Kelantan: A non-Muslim in a Muslim State

I chose to come to Kelantan due to my interest in experiencing traditional Malay culture. 

As Malaysia’s most conservative state, it was steeped in Islam.  I also thought it was an opportune time to experience what it must be like in a truly Muslim state.

My base was the state capital, Kota Bharu, which had a few beautiful pieces of architecture like the Istana Jahar, the former royal palace.

Kota Bharu is a quiet place with a very relaxed vibe and feel.

Bird song fills the air as not only do the Kelantanese like birds but some buildings have been converted into nesting places where swallows can roost and their nests be used for soup. Holes on a building’s facade is a give-away. Loudspeakers blare-out recorded bird song to attract them.

Living Islam
Islam is a truly way of life for the people. Keeping to the five daily prayer times remains essential to the people.  Markets stop selling, performances cease, and everyone assumes  a general air of respect.

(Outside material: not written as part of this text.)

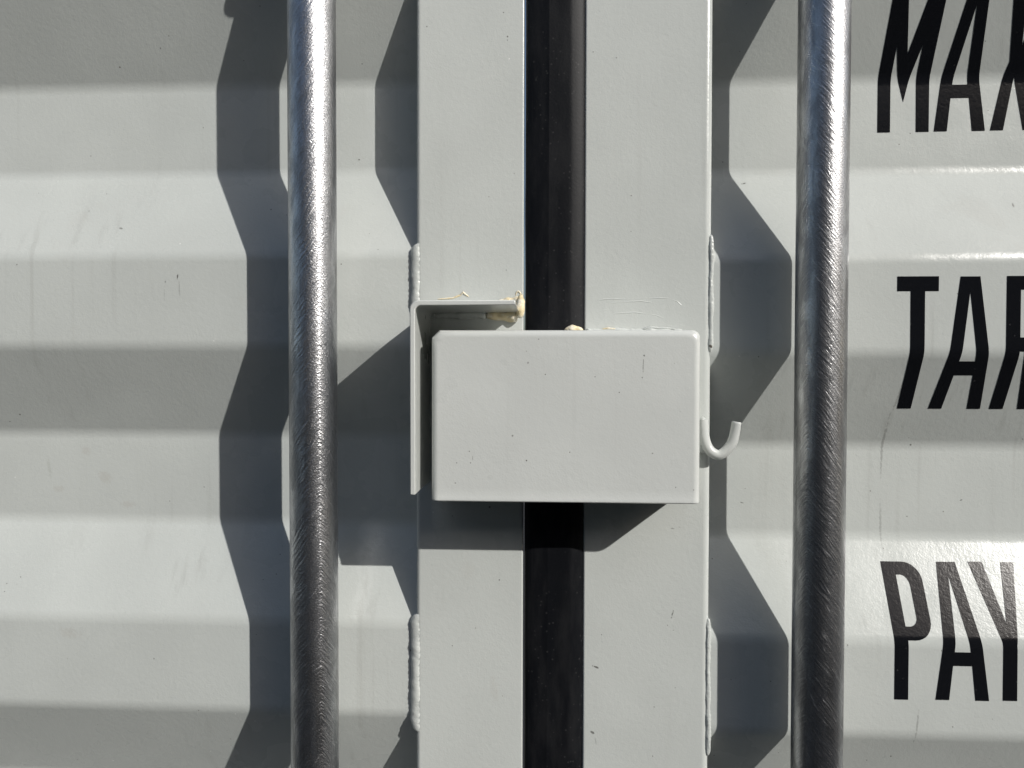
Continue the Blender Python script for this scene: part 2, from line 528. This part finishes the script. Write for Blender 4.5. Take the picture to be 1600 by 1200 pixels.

Much has been said about Kelantan as being conservative. But as I found out, being conservative is a frame of mind.  Yes, women wore head scarves but there are others who don’t.  On weekends, at the malls (yes there are quite a number of modern malls) one can see young girls in tight clothes. 

Some of the supermarkets have segregated counters but no one seems to be following them.  What I saw was people adapting to the rhythms of everyday modern life, transforming aspects that was suitable to them.  On the other hand, Kota Bharu’s two cinemas closed a couple of years ago due to low patronage as people worried about what haram behaviour could take place in the dark. People take what they can from their traditions and do away with the others. And yes, in Kota Bharu, there is one Chinese-run bar that serves alcohol. A sign out front does say that Muslims are not allowed to enter. 

It didn’t feel any more different than other places. More importantly, I didn’t  feel anymore different than others.